Upon arrival, Melbourne-based CEO Mike Henry was involved in discussions to clarify and promote the benefits of BHP’s proposal, which has been swiftly rejected by Anglo American in its initial approach. This proposal notably includes a plan for Anglo American to divest its Johannesburg-listed platinum and iron ore units, Kumba Iron Ore Ltd. and Anglo American Platinum Ltd., prior to the takeover.
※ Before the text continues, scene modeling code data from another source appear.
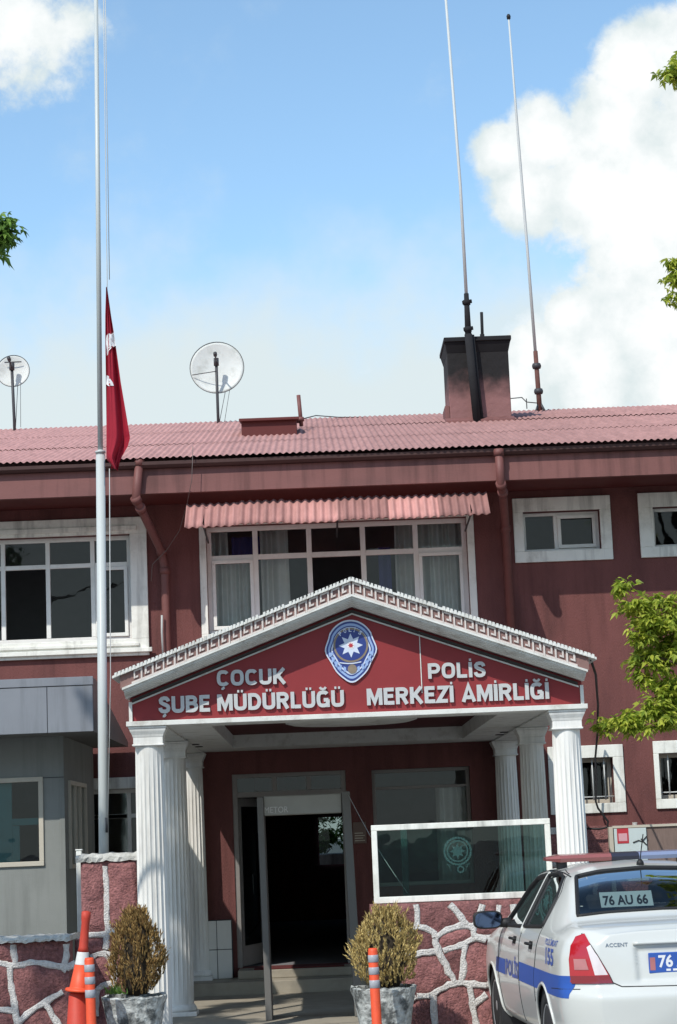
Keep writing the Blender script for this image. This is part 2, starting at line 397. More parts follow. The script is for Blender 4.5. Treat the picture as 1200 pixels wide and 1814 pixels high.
def glyph(c):
    "heavy sans capital: width and centre-line strokes in a box of height 1 (stroke .20)"
    t = .10
    def rr(x0, x1, y0, y1, a0, a1, r=.26):             # rounded-rectangle path between two angles (degrees)
        pts = []; cx, cy = (x0+x1)/2, (y0+y1)/2; hx, hy = (x1-x0)/2, (y1-y0)/2; n = 30
        for i in range(n+1):
            a = R_(a0+(a1-a0)*i/n); ca, sa = math.cos(a), math.sin(a); e = .72
            pts.append((cx+hx*math.copysign(abs(ca)**e, ca), cy+hy*math.copysign(abs(sa)**e, sa)))
        return pts
    ced = [(.37, -.05), (.40, -.13), (.34, -.19), (.26, -.18)]
    if c in 'ÇC': return .74, [rr(t, .66, t, .9, 38, 322)] + ([ced] if c == 'Ç' else [])
    if c == 'O': return .78, [rr(t, .68, t, .9, 0, 360)]
    if c in 'ĞG': return .78, [rr(t, .68, t, .9, 42, 345), [(.42, .44), (.70, .44)], [(.66, .46), (.66, .0)]] + ([[(.22, 1.22), (.27, 1.13), (.39, 1.09), (.51, 1.13), (.56, 1.22)]] if c == 'Ğ' else [])
    if c in 'UÜ': return .74, [[(t, 1), (t, .36)] + rr(t, .64, t, .62, 180, 360)[1:-1] + [(.64, .36), (.64, 1)]] + ([[(.20, 1.15), (.32, 1.15)], [(.42, 1.15), (.54, 1.15)]] if c == 'Ü' else [])
    if c == 'K': return .76, [[(t, 0), (t, 1)], [(.16, .42), (.66, 1.0)], [(.28, .56), (.68, .0)]]
    if c in 'SŞ': return .68, [[(.58, .70), (.55, .80), (.46, .89), (.33, .905), (.20, .87), (.12, .77), (.14, .65), (.25, .57), (.42, .49), (.54, .41), (.58, .29), (.54, .17), (.43, .10), (.31, .095), (.19, .12), (.11, .21), (.09, .32)]] + ([[(x-.03, y) for x, y in ced]] if c == 'Ş' else [])
    if c == 'B': return .72, [[(t, 0), (t, 1)], [(t, .9), (.36, .9)] + arc(.38, .715, .19, .185, 90, -90) + [(t, .53)], [(t, .53), (.38, .53)] + arc(.40, .315, .215, .215, 90, -90) + [(t, .1)]]
    if c == 'E': return .62, [[(t, 0), (t, 1)], [(t, .9), (.60, .9)], [(t, .51), (.55, .51)], [(t, .1), (.61, .1)]]
    if c == 'M': return .90, [[(t, 0), (t, 1)], [(.80, 0), (.80, 1)], [(.14, .97), (.45, .18), (.76, .97)]]
    if c == 'D': return .76, [[(t, 0), (t, 1)], [(t, .9), (.32, .9)] + arc(.34, .5, .32, .4, 90, -90, 12) + [(t, .1)]]
    if c == 'R': return .74, [[(t, 0), (t, 1)], [(t, .9), (.38, .9)] + arc(.40, .70, .21, .2, 90, -90) + [(t, .5)], [(.38, .48), (.63, .0)]]
    if c == 'P': return .70, [[(t, 0), (t, 1)], [(t, .9), (.38, .9)] + arc(.40, .67, .21, .23, 90, -90) + [(t, .44)]]
    if c == 'L': return .60, [[(t, 0), (t, 1)], [(t, .1), (.59, .1)]]
    if c == 'İ': return .20, [[(t, 0), (t, 1)], [(.04, 1.15), (.16, 1.15)]]
    if c == 'Z': return .68, [[(.05, .9), (.60, .9), (.08, .1), (.64, .1)]]
    if c == 'A': return .80, [[(.08, 0), (.40, .97), (.72, 0)], [(.20, .27), (.60, .27)]]
    return .36, []
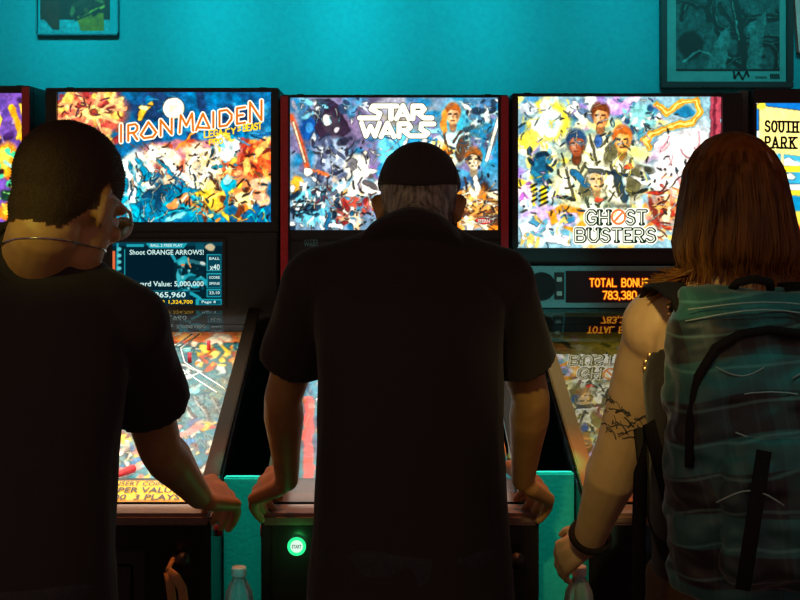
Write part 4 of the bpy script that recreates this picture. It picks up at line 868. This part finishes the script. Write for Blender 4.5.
def shirt(body, base, secs, arms, N, seed, frac=.78, grow=.014, hem=None, name='t_shirt', mat='tee', sleeve_flare=1.25, neck=None):
    mb = MB(); base = Vector(base)
    if neck: mb.tube([lerp(N, neck[0], -.8), lerp(N, neck[0], -.3), lerp(N, neck[0], neck[2] - .15), lerp(N, neck[0], neck[2])], [neck[1] * 1.85, neck[1] * 1.75, neck[1] * 1.5, neck[1] * 1.22], 24)
    rs = [(s[0], s[1] + grow, s[2] + grow) + tuple(s[3:]) for s in secs]
    if hem: rs = [(Vector(hem), rs[0][1] + .004, rs[0][2] + .004)] + rs
    mb.loft([torso_ring(*s) for s in rs])
    for A in arms:
        S, E = Vector(A['S']), Vector(A['E']); e = lerp(S, E, A.get('frac', frac)); r = A['r']
        mb.ell(S, (r * 1.25 + grow,) * 3); mb.tube([lerp(N, S, .12), lerp(N, S, .55), S], [.058 + grow, r * 1.05 + grow, r * 1.2 + grow], 18, round_end=True)
        mb.tube([S, lerp(S, e, .5), e], [r * 1.22 + grow, r * 1.15 + grow, r * sleeve_flare + grow], 22)
    return mb.solid(name, M[mat], .0075, 3, body, base, wr(.0045, 11, seed, .5))

# -- man in the cap (middle)
cX = .05
arms = [dict(S=at(318, 284, 2.47), E=at(283, 398, 2.59), W=at(287, 480, 2.765), r=.045, hand=((-.50, .70, -.26), (-.55, -.35, .75), (-.25, .75, -.60), (.5, .3, .6)), hs=1.32),
        dict(S=at(500, 284, 2.47), E=at(531, 398, 2.59), W=at(523, 480, 2.765), r=.045, hand=((.36, .75, -.28), (.55, -.35, .75), (.18, .75, -.60), (-.5, .3, .6)), hs=1.32)]
secs = [(V(cX, 2.33, .86), .175, .115), (V(cX, 2.34, 1.0), .163, .115), (V(cX, 2.36, 1.15), .155, .115), (V(cX, 2.40, 1.29), .160, .125), (V(cX, 2.445, 1.40), .168, .115), (V(cX, 2.48, 1.465), .13, .085), (V(cX + .01, 2.50, 1.51), .07, .06)]
N = V(cX + .012, 2.50, 1.495); H = at(419, 208, 2.62); base = (cX, 2.33, 0)
body, Mh = person(base, (cX, 2.33, .92), secs, N, H, (3, 34), 1.0, arms, M['skin'], 'person in a black cap and black t-shirt, grey hair, leaning over the red trimmed machine', .06, ear=1.7)
NK = H + Mh @ V(0, -.035, -.06)
shirt(body, base, secs, arms, N, 1.0, .68, .016, V(cX, 2.33, .80), neck=(NK, .06, .24))
off = Vector(base)
def collar(N, nk, r, t):
    ax = (nk - N).normalized(); u = V(1, 0, 0); u = (u - ax * u.dot(ax)).normalized(); v = ax.cross(u); c = lerp(N, nk, t)
    mb = MB(); mb.tube([c + (u * math.cos(2 * PI * k / 36) + v * math.sin(2 * PI * k / 36)) * r for k in range(36)], .0075, 10, closed=True); return mb.build('collar', M['tee'], body, True, off=off)
collar(N, NK, .073, .24)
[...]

There are several moving parts behind BHP’s acquisition strategy. BHP’s offer is made more difficult by Anglo American, a group with strong cultural and industrial ties to South Africa that was founded in 1917. Local stakeholders, such as Mining Minister Gwede Mantashe, have taken note of the Australian miner’s prior disinvestment from South Africa in 2015, when he established South32 Ltd. He has voiced reluctance to accept BHP’s latest proposal.

The BHP’s bid comes at a highly delicate time for South Africa, which is gearing up for a national election later this month. The African National Congress (ANC), which is now in power, may lose its majority for the first time since 1994 in this election, which might result in profound political changes. The opposition has taken advantage of BHP’s proposal as a critique of the current government’s economic management, given the country’s high unemployment rates and deteriorating infrastructure.

The advantages of the deal for South Africa, such as the possibility of greater local control and financial returns from the divested entities, are being emphasized by BHP executives in their strategic communications. This approach may be well-received by the government and the Johannesburg Stock Exchange, where Amplats and Kumba are listed. The state pension fund of South Africa, which owns an 8.4% share in Anglo, is another important player in these negotiations.

Notwithstanding the planned initiatives, obstacles persist. Minister Mantashe’s remarks to Bloomberg suggested a weakness in BHP’s stakeholder engagement strategy because they showed no prior communication from the company regarding their objectives. Additionally, the Competition Commission has stated that an essential part of BHP’s plan is the distribution of Anglo’s shares in Kumba and Amplats to its shareholders, which would likely need regulatory approval, adding another layer of complexity to the deal.

The possible purchase is being closely examined not only for its financial possibilities but also for its wider social implications, such as job creation and advantages for historically marginalized South African communities. In line with recent regulatory rulings, like the conditions of Vitol Holding BV’s purchase, BHP may be granted approval by making strategic compromises that address issues of public interest.